Know how China Exim Bank loans work

Letters

I WANT to explain how the China Exim Bank loans are drawn for projects in Papua New Guinea using the Pacific Maritime Industrial Zone (PMIZ) project as an classic example.
Unlike traditional lending institutions such as the World Bank and Asian Development Bank, China Exim Bank loan terms and conditions require that the main contractor in the project should be a Chinese government-sanctioned company, which is given the minimum leverage of using 30 per cent local content of the host country to deliver according to contract design specifications and costs without failure.
All payments made directly to the contractor is guided by the counterpart funding ratio/percentage during mobilisation, progressive and completion segments.
The China Exim Bank pays its component directly to the contractor’s account back in China after certification and approval advice is received from PNG Treasury Department upon recommendation from the implementing agency.
In the same way, the proportionate of PNG Government component is paid by the implementing agency to the contractor to deposit into its local bank account held in PNG.
The onus is on the Chinese contractor to procure materials and transfer required operational funds to its PNG local bank account to execute the project from both sources of funding until the project is completed or the funding is exhausted for further variation assessment, if need.
As for the initial US$95 million (K300 million) PMIZ China Exim Bank loan, the Government is required under a signed loan agreement to fund 22 per cent (K70 million) while the China Exim Bank to fund 78 per cent (K230 million).
The first down payment for designs and re-mobilisation took place in 2011 in which the Government, under the Commerce, Trade and Industry Department, made a down payment of K10 million while China Exim Bank may have released about K80 million to the contractor.
Unfortunately, the five-year window to draw down the loan expired after delays caused by disgruntled landowners.
China Exim Bank froze/cancelled the loan as a result.
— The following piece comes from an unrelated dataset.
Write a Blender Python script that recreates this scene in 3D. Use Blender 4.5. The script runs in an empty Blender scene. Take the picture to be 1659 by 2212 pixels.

Only K90 million was paid to the contractor when the bank pulled the plug.
The onus is on the contractor to report to an investigative authority on the use of funds to deliver designs and mobilise on site.
Another misunderstanding is that the PMIZ loan repayments has already being factored into annual debt servicing by Treasury when it is due, like the total of K45 million repaid in the last four years is part and parcel of that obligation.
Some uninformed politicians and their cronies have been taken for a ride by the China Exim Bank to make a hogwash business case for PMIZ to get a fresh US$165 million (K578 million) loan based on actual geotech and initial framework agreement for a delivery of an international standard port, which was well and truly captured in the 2016 designs.
It was independently revalidated into Australian standard by AECOM Ltd of Australia under the sponsorship of Kumul Consolidated Holdings Ltd.
The China Exim Bank lacks appreciation that the Government, by progressive appropriation bills, consolidates all loan repayments through annual budgetary process and not for a single project to generate cash flow for direct loan repayment purposes as the confusing case for PMIZ to cause another four years of delay.
In fact, a 2008 feasibility study revealed a break-even point on two or more operators.
What more does China Exim Bank wants when RD Tuna has expanded four times in the Philippines in the space of tuna processing and associated industries?
All alleged abuses of PMIZ funds is from the internal operational budgetary funds released and held in a trust account under the Commerce, Trade and Industry Department to secure land and site preparations, including all statutory requirements prior to actual procession of the site by the contractor to commence construction.
This should clear the air for Treasurer Ian Ling-Stuckey and his team, aided by local Madang MPs to deliver PMIZ this time around for a greater benefit to the country.